Less than a month after the UT SSP was directed to file his affidavit on a petition alleging “large-scale immigration fraud”, the officer has failed to comply with the orders. Taking note of the “non-compliance” of the orders, dated November 13, Justice Mahabir Singh Sindhu has made it clear that the officer will have to be present in the court on the next date of hearing in case of further non-compliance.

Justice Sidhu also accepted a request by counsel for the Chandigarh Administration and other respondents for adjournment for filing the affidavit. As many as 31 “young students” planning to study in Canada had moved the High Court seeking a CBI probe into the alleged fraud after blaming the Chandigarh Police for acting in a “callous manner” and “going soft” on the accused.

Taking up the petition, filed by Sukhpal Kaur and 30 other petitioners through counsel Navkiran Singh, the Bench, on a previous date of hearing, had put the UT Administration, its Director General of Police and other respondents on notice.

Navkiran Singh had submitted on the petitioner’s behalf that strangely the cheating process was going on right under the nose of the Chandigarh Police. It was receiving complaints since October 2017, but woke up from its slumber only after the complaints piled up. An FIR was ultimately registered on May 24 for cheating, criminal breach of trust and other offences under Sections 406, 420 and 120-B of the IPC at the Sector 36 police station on the basis of 65 complaints.

One of the accused, Jyoti Thakur, was taken into custody, but after a month or so was released on bail by a Duty Magistrate on June 26 without “caring for the seriousness of the offence”. The bail order would reveal that the court granting bail treated the matter to be of a civil nature and directed the accused to return a partial amount to the candidates who had not been issued the Quebec Certificate of Acceptance as promised in the contract entered between the parties.
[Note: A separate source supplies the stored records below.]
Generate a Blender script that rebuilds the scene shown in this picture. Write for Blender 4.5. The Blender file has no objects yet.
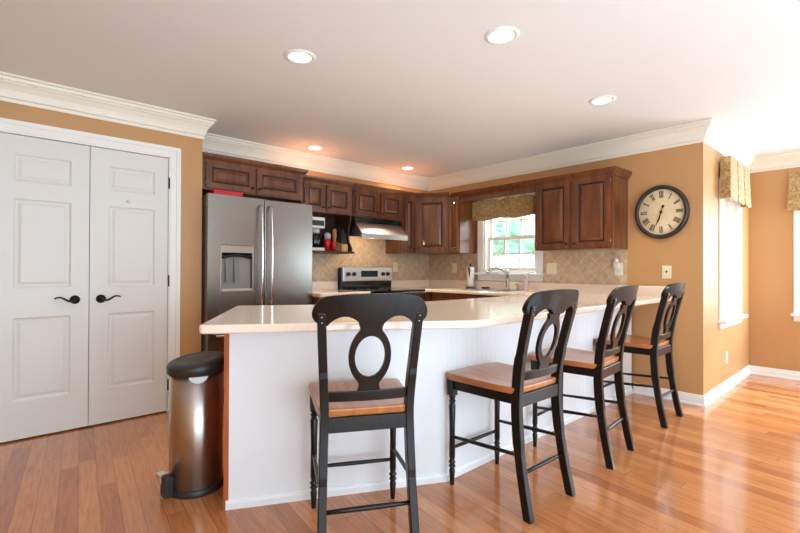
import bpy, bmesh, math, random
from mathutils import Matrix, Vector
random.seed(7)
PI = math.pi
R = math.radians
COL = bpy.context.scene.collection
SC = bpy.context.scene

# ------------------------------------------------------------------ camera, world, sun, area lights, exposure
cam_d = bpy.data.cameras.new('camera')
cam_d.sensor_width = 36.0
cam_d.lens = 36.0 * 440 / 800
cam_d.clip_start = 0.02
cam = bpy.data.objects.new('camera', cam_d)
COL.objects.link(cam)
cam.matrix_world = (Matrix.Translation((0, 0, 1.15)) @ Matrix.Rotation(R(-42.0), 4, 'Z')
                    @ Matrix.Rotation(R(90.33), 4, 'X') @ Matrix.Rotation(R(0.2), 4, 'Z'))
SC.camera = cam

w = bpy.data.worlds.new('sky')
SC.world = w
w.use_nodes = True
bg = w.node_tree.nodes['Background']
bg.inputs['Color'].default_value = (0.72, 0.88, 1.0, 1)
bg.inputs['Strength'].default_value = 3.6


def area(name, loc, target, sx, sy, power, color=(1, 1, 1)):
    d = bpy.data.lights.new(name, 'AREA')
    d.shape = 'RECTANGLE'; d.size = sx; d.size_y = sy; d.energy = power; d.color = color
    o = bpy.data.objects.new(name, d); COL.objects.link(o)
    o.location = loc
    o.rotation_euler = (Vector(target) - Vector(loc)).to_track_quat('-Z', 'Y').to_euler()
    return o


# unseen area lamps standing for rear, nook and sink daylight, plus a ceiling fill
DAY = (0.62, 0.84, 1.0)
area('daylight_rear', (0.6, -3.1, 1.15), (0.6, 5, 1.3), 4.6, 2.0, 20, DAY)
area('fill_ceiling', (0.8, -1.6, 0.25), (0.8, -1.5, 2.4), 4.4, 2.4, 112, (0.51, 0.80, 1.0))  # unseen lamp added near the floor, facing up to brighten the ceiling
area('daylight_nook', (6.1, -1.7, 1.1), (2.8, 1.2, 1.7), 1.7, 1.3, 66, (0.68, 0.87, 1.0))
area('daylight_nook_window', (6.1, -0.05, 1.35), (2.8, 1.4, 0.8), 0.8, 1.2, 46, (0.74, 0.90, 1.0))
area('daylight_sink', (5.3, 3.0, 2.5), (3.2, 3.0, 0.8), 1.2, 1.0, 320, (0.86, 0.94, 1.0))

sun_d = bpy.data.lights.new('sun', 'SUN')
sun_d.energy = 3.0; sun_d.angle = R(0.5); sun_d.color = (1.0, 0.93, 0.82)
sun = bpy.data.objects.new('sun', sun_d); COL.objects.link(sun)
sun.rotation_euler = Vector((-0.72, 0.30, -0.62)).to_track_quat('-Z', 'Y').to_euler()

SC.view_settings.view_transform = 'Standard'
SC.view_settings.look = 'None'
SC.view_settings.gamma = 1.0
SC.view_settings.use_curve_mapping = False
SC.view_settings.exposure = 0.43


# ------------------------------------------------------------------ materials
def srgb(r, g, b):
    f = lambda c: (c / 255 / 12.92) if c / 255 <= 0.04045 else ((c / 255 + 0.055) / 1.055) ** 2.4
    return (f(r), f(g), f(b), 1)


def mat(name, col, rough=0.5, metal=0.0, spec=0.5, coat=0.0, emit=None, estr=1.0):
    m = bpy.data.materials.new(name); m.use_nodes = True
    b = m.node_tree.nodes['Principled BSDF']
    b.inputs['Base Color'].default_value = col
    b.inputs['Roughness'].default_value = rough
    b.inputs['Metallic'].default_value = metal
    b.inputs['Specular IOR Level'].default_value = spec
    b.inputs['Coat Weight'].default_value = coat
    b.inputs['Coat Roughness'].default_value = 0.08
    if emit:
        b.inputs['Emission Color'].default_value = emit
        b.inputs['Emission Strength'].default_value = estr
    return m


def nodes(m):
    return m.node_tree.nodes, m.node_tree.links, m.node_tree.nodes['Principled BSDF']


def ramp(N, stops):
    r = N.new('ShaderNodeValToRGB')
    e = r.color_ramp.elements
    e[0].position, e[0].color = stops[0]
    e[1].position, e[1].color = stops[-1]
    for p, c in stops[1:-1]:
        x = e.new(p); x.color = c
    return r


def noise_mat(name, c1, c2, scale=(1, 1, 1), nscale=8.0, rough=0.5, metal=0.0, coat=0.0, bump=0.0, detail=5.0, lo=0.35, hi=0.65, spec=0.5):
    m = mat(name, c1, rough, metal, spec, coat)
    N, L, b = nodes(m)
    tc = N.new('ShaderNodeTexCoord'); mp = N.new('ShaderNodeMapping')
    mp.inputs['Scale'].default_value = scale
    nz = N.new('ShaderNodeTexNoise'); nz.inputs['Scale'].default_value = nscale; nz.inputs['Detail'].default_value = detail
    L.new(tc.outputs['Object'], mp.inputs['Vector']); L.new(mp.outputs['Vector'], nz.inputs['Vector'])
    r = ramp(N, [(lo, c1), (hi, c2)])
    L.new(nz.outputs['Fac'], r.inputs['Fac']); L.new(r.outputs['Color'], b.inputs['Base Color'])
    if bump:
        bp = N.new('ShaderNodeBump'); bp.inputs['Strength'].default_value = bump; bp.inputs['Distance'].default_value = 0.004
        L.new(nz.outputs['Fac'], bp.inputs['Height']); L.new(bp.outputs['Normal'], b.inputs['Normal'])
    return m


def math_node(N, L, op, a, b=None):
    n = N.new('ShaderNodeMath'); n.operation = op
    for i, v in enumerate((a, b)):
        if v is None: continue
        if isinstance(v, (int, float)): n.inputs[i].default_value = v
        else: L.new(v, n.inputs[i])
    return n.outputs[0]


def floor_mat():
    m = mat('oak_planks', srgb(190, 120, 75), 0.16, 0, 0.5, 0.35)
    N, L, b = nodes(m)
    tc = N.new('ShaderNodeTexCoord'); mp = N.new('ShaderNodeMapping')
    mp.inputs['Rotation'].default_value = (0, 0, R(-84))
    L.new(tc.outputs['Object'], mp.inputs['Vector'])
    sp = N.new('ShaderNodeSeparateXYZ'); L.new(mp.outputs['Vector'], sp.inputs[0])
    W, LEN = 0.083, 1.15
    v = math_node(N, L, 'DIVIDE', sp.outputs['Y'], W)
    row = math_node(N, L, 'FLOOR', v)
    wn = N.new('ShaderNodeTexWhiteNoise'); wn.noise_dimensions = '1D'; L.new(row, wn.inputs['W'])
    u = math_node(N, L, 'ADD', math_node(N, L, 'DIVIDE', sp.outputs['X'], LEN), math_node(N, L, 'MULTIPLY', wn.outputs['Value'], 7.3))
    cell = math_node(N, L, 'FLOOR', u)
    cb = N.new('ShaderNodeCombineXYZ'); L.new(row, cb.inputs[0]); L.new(cell, cb.inputs[1])
    w2 = N.new('ShaderNodeTexWhiteNoise'); w2.noise_dimensions = '2D'; L.new(cb.outputs[0], w2.inputs['Vector'])
    r = ramp(N, [(0.0, srgb(176, 108, 67)), (0.3, srgb(194, 124, 77)), (0.8, srgb(204, 134, 85)), (1.0, srgb(214, 148, 99))])
    L.new(w2.outputs['Value'], r.inputs['Fac'])
    # grain
    mg = N.new('ShaderNodeMapping'); mg.inputs['Scale'].default_value = (2.2, 26, 1); L.new(mp.outputs['Vector'], mg.inputs['Vector'])
    add = N.new('ShaderNodeVectorMath'); add.operation = 'ADD'
    L.new(mg.outputs['Vector'], add.inputs[0]); L.new(w2.outputs['Color'], add.inputs[1])
    nz = N.new('ShaderNodeTexNoise'); nz.inputs['Scale'].default_value = 3.0; nz.inputs['Detail'].default_value = 6
    L.new(add.outputs[0], nz.inputs['Vector'])
    gr = ramp(N, [(0.3, (0.72, 0.68, 0.64, 1)), (0.62, (1.06, 1.05, 1.04, 1))]); L.new(nz.outputs['Fac'], gr.inputs['Fac'])
    mx = N.new('ShaderNodeMix'); mx.data_type = 'RGBA'; mx.blend_type = 'MULTIPLY'; mx.inputs[0].default_value = 0.8
    L.new(r.outputs['Color'], mx.inputs[6]); L.new(gr.outputs['Color'], mx.inputs[7])
    # seams
    fv = math_node(N, L, 'FRACT', v); fu = math_node(N, L, 'FRACT', u)
    gv = math_node(N, L, 'LESS_THAN', fv, 0.028); gu = math_node(N, L, 'LESS_THAN', fu, 0.0028)
    gap = math_node(N, L, 'MAXIMUM', gv, gu)
    mx2 = N.new('ShaderNodeMix'); mx2.data_type = 'RGBA'
    L.new(math_node(N, L, 'MULTIPLY', gap, 0.6), mx2.inputs[0]); L.new(mx.outputs[2], mx2.inputs[6]); mx2.inputs[7].default_value = srgb(96, 52, 30)
    L.new(mx2.outputs[2], b.inputs['Base Color'])
    bp = N.new('ShaderNodeBump'); bp.inputs['Strength'].default_value = 0.12; bp.inputs['Distance'].default_value = 0.002
    h = math_node(N, L, 'SUBTRACT', math_node(N, L, 'MULTIPLY', nz.outputs['Fac'], 0.4), gap)
    L.new(h, bp.inputs['Height']); L.new(bp.outputs['Normal'], b.inputs['Normal'])
    return m


def tile_mat(name, axis):
    """Tumbled-stone tile laid on the diagonal; axis = which object axis is horizontal on the wall."""
    m = mat(name, srgb(190, 150, 112), 0.5)
    N, L, b = nodes(m)
    tc = N.new('ShaderNodeTexCoord'); sp = N.new('ShaderNodeSeparateXYZ'); L.new(tc.outputs['Object'], sp.inputs[0])
    h = sp.outputs[axis]; z = sp.outputs['Z']
    S = 0.145
    p = math_node(N, L, 'DIVIDE', math_node(N, L, 'ADD', h, z), S); q = math_node(N, L, 'DIVIDE', math_node(N, L, 'SUBTRACT', h, z), S)
    cb = N.new('ShaderNodeCombineXYZ'); L.new(math_node(N, L, 'FLOOR', p), cb.inputs[0]); L.new(math_node(N, L, 'FLOOR', q), cb.inputs[1])
    wn = N.new('ShaderNodeTexWhiteNoise'); wn.noise_dimensions = '2D'; L.new(cb.outputs[0], wn.inputs['Vector'])
    nz = N.new('ShaderNodeTexNoise'); nz.inputs['Scale'].default_value = 22; nz.inputs['Detail'].default_value = 6; L.new(tc.outputs['Object'], nz.inputs['Vector'])
    f = math_node(N, L, 'ADD', math_node(N, L, 'MULTIPLY', wn.outputs['Value'], 0.14), math_node(N, L, 'MULTIPLY', nz.outputs['Fac'], 1.05))
    r = ramp(N, [(0.35, srgb(188, 158, 126)), (0.6, srgb(204, 176, 146)), (0.85, srgb(218, 194, 166))]); L.new(f, r.inputs['Fac'])
    g = math_node(N, L, 'MAXIMUM', math_node(N, L, 'LESS_THAN', math_node(N, L, 'FRACT', p), 0.05), math_node(N, L, 'LESS_THAN', math_node(N, L, 'FRACT', q), 0.05))
    mx = N.new('ShaderNodeMix'); mx.data_type = 'RGBA'; L.new(math_node(N, L, 'MULTIPLY', g, 0.75), mx.inputs[0])
    L.new(r.outputs['Color'], mx.inputs[6]); mx.inputs[7].default_value = srgb(226, 206, 180)
    L.new(mx.outputs[2], b.inputs['Base Color'])
    bp = N.new('ShaderNodeBump'); bp.inputs['Strength'].default_value = 0.4; bp.inputs['Distance'].default_value = 0.003
    L.new(math_node(N, L, 'SUBTRACT', nz.outputs['Fac'], g), bp.inputs['Height']); L.new(bp.outputs['Normal'], b.inputs['Normal'])
    return m


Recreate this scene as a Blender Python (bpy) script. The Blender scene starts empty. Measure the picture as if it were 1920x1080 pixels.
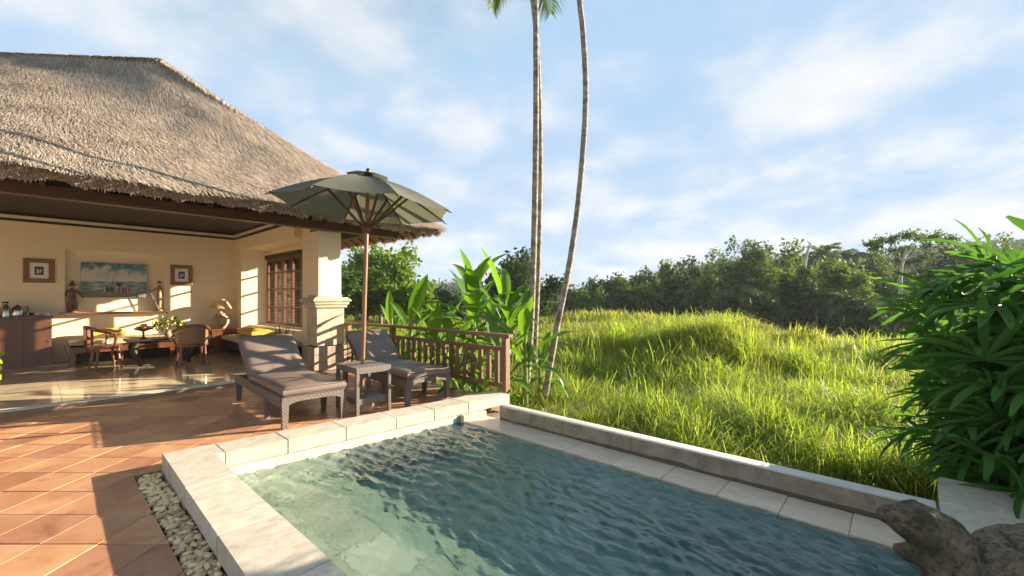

Navkiran Singh had added that the Chandigarh Police had till date not been able to arrest the second accused, Paramjit Singh Hanspa. It was moving “very slow” on his arrest and inaction on its part was raising suspicion in the minds of the petitioners that the police were going slow in the matter and were not holding a fair investigation.

The case

As many as 31 “young students” planning to study in Canada had moved the High Court seeking a CBI probe into the alleged fraud after blaming the Chandigarh Police for acting in a “callous manner” and “going soft” on the accused.